For low-bit BTC puzzles, I use my own experimental, slower version that I wrote in C++ loosely based on Bitcrack, but with heavily optimized CUDA kernels where its sequential scanhashing is from 80% up to 120% faster, depending on the Nvidia GPU model and architecture, than the original Bitcrack.

My Nvidia GPUs go like this with it, depending on card OC, at 100% power limit up to:
GTX 1080 Ti, 950 Mkey/s
RTX 2080 Ti, 1800 Mkey/s
RTX 3090, 3700 Mkey/s
RTX 4090, 6800 Mkey/s

In addition to significant optimization speed-up per GPU, my version has also modified scanhash search logic to be able to run in "skipping approach" and "forced pattern(s)" mode, where the search is sequential but only on given data candidates. In this mode it doesn’t go one-by-one, one key after another with 1 stride, but instead keys are preselected in real-time over and over again on the fly during running, eliminating certain patterns from hexadecimal "strings" being based on tune-able parameters.

I realize the fact that BTC puzzle keys were generated using a Deterministic wallet randomly, meaning there is no real pattern behind them to search for; however, the purpose of my version of Bitcrack is something else. It is to eliminate very unlike private keys, not compute something that is very unlike. Such as in a 17-character hexadecimal long key range, the ending of the BTC puzzle key #67, which is randomly generated, it is so unlikely that it will contain only "letters" (0x6AFDCBEDCABEFDA) or only "numbers" (0x40124579147074121) that you can put your hand in the fire for the fact.

This is what my own version of Bitcrack can do on my GPUs.
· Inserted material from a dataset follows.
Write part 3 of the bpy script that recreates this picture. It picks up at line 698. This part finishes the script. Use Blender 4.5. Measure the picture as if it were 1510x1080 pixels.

It can be ordered by various parameters prior start to skip, or oppose forcibly require, or both at once unlimited times by parameters, puzzle keys that meet fine-tunable criteria, for example to skip numbers only ('0..9') or letters only ('a..f'), skip hexadecimal "string" candidates that go one after another, exact "strings" 0xFF, 0xAAA, 0xCCCC, or exactly unknown "strings" letter-number-letter, or letter-letter-number-number, whatever of this letter-number sort, anywhere in hexadecimal representation of key at any position and any offset, even on multiple locations or unknown locations and offsets, or reverse it can be ordered and forced to do only wanted "strings", various thresholds, equal, less, higher, non-equal to whatever parameter set and much more.

I already described it in my previous post some time ago:
https://bitcointalk.org/index.php?topic=1306983.msg62088633#msg62088633

As I said, I fully realize puzzle keys are in fact random, but to do it this way is still much more fun than by simple one-by-one, 1 stride scanhashing.

I use even more approaches than these, in my experimental solver I simply try algorithmically manipulate chances, moving chances of finding a solution to my side, and skipping non-interesting candidates that are very unlikely without any hashing to balance the risk of skipping the right solution and to balance out this way a low count of GPUs I have. As ruling out key candidates like this results in hardware computational speed-ups that are tens, hundreds, or even thousands multiples of the original speed of the device when searching whole/given range, but naturally depending on parameters greatly increase the risk of skipping the right solution.

Anyway, if I solve some low-bit BTC puzzle with my version and finally the price will arrive to my BTC wallet without being robbed during cashing-out by a bot run by a thief, I will publish my version of Bitcrack, including source code, so anyone can have fun with it then.